Theory of superconductivity in multiwalled carbon nanotubes

We devise an approach to describe the electronic instabilities of doped multiwalled nanotubes, where each shell has in general a manifold of Fermi points. Our analysis relies on the scale dependence of the different scattering processes, showing that a pairing instability arises for a large enough number of Fermi points as a consequence of their particular geometric arrangement. The instability is enhanced by the tunneling of Cooper pairs between nearest shells, giving rise to a transition from the Luttinger liquid to a superconducting state in a wide region of the phase diagram.

Figure 1

(Color online) Schematic representation of the location of the Fermi points for the shells of a doped MWNT, referred to the hexagonal Brillouin zone (BZ) of graphene. The horizontal lines correspond to different low-energy subbands, arising from the conical dispersion around the corners of the BZ. The full (dashed) hexagon stands for the case of an armchair (zig-zag) geometry.
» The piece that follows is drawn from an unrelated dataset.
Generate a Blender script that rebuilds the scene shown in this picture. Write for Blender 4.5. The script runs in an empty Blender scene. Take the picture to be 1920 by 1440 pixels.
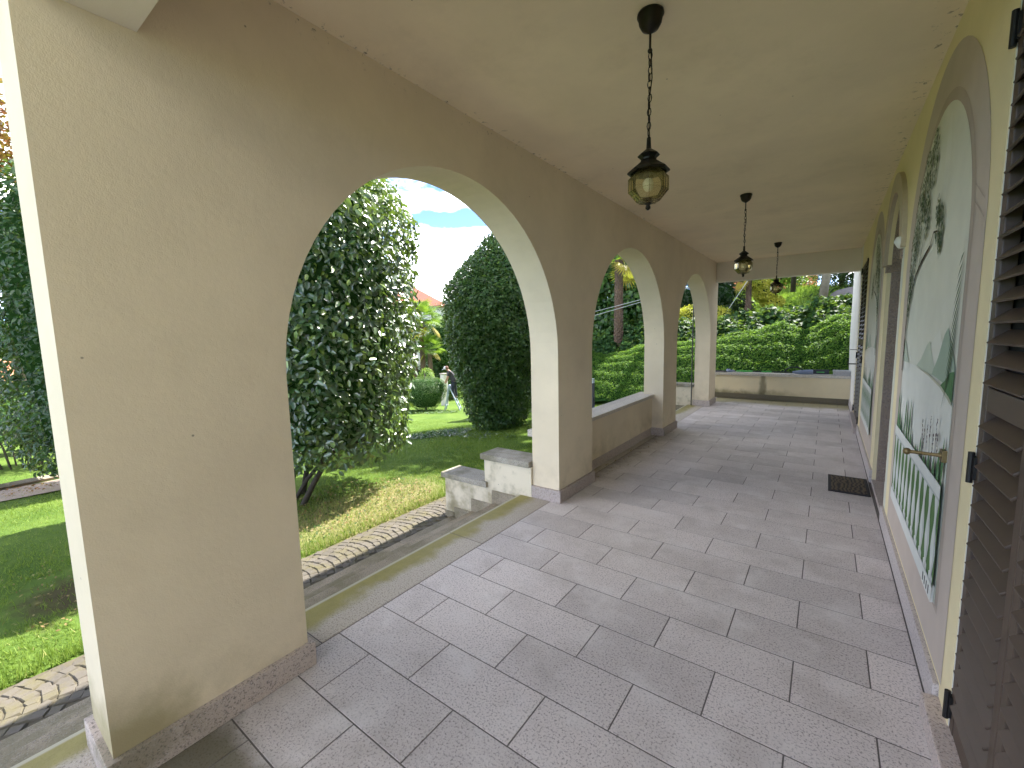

The $c_{a,b}$ $\left(t_{a,b}\right)$ couplings label the intratube (intertube) scattering of Cooper pairs at zero total momentum.

Figure 2

Phase diagram of doped MWNTs in terms of the average radius $R$ of the shells and the doping level, represented by the shift in the Fermi energy ${\epsilon }_F$ with respect to the value in the undoped system. The upper region corresponds to a SC phase with $p$-wave symmetry. The density plot represents in gray scale the values of the logarithm of the transition scale ${\omega }_c$, ranging from $-\ln ({\omega }_c∕\mathrm{\Delta }E)\approx 4$ (black) to $\approx 6$ (white).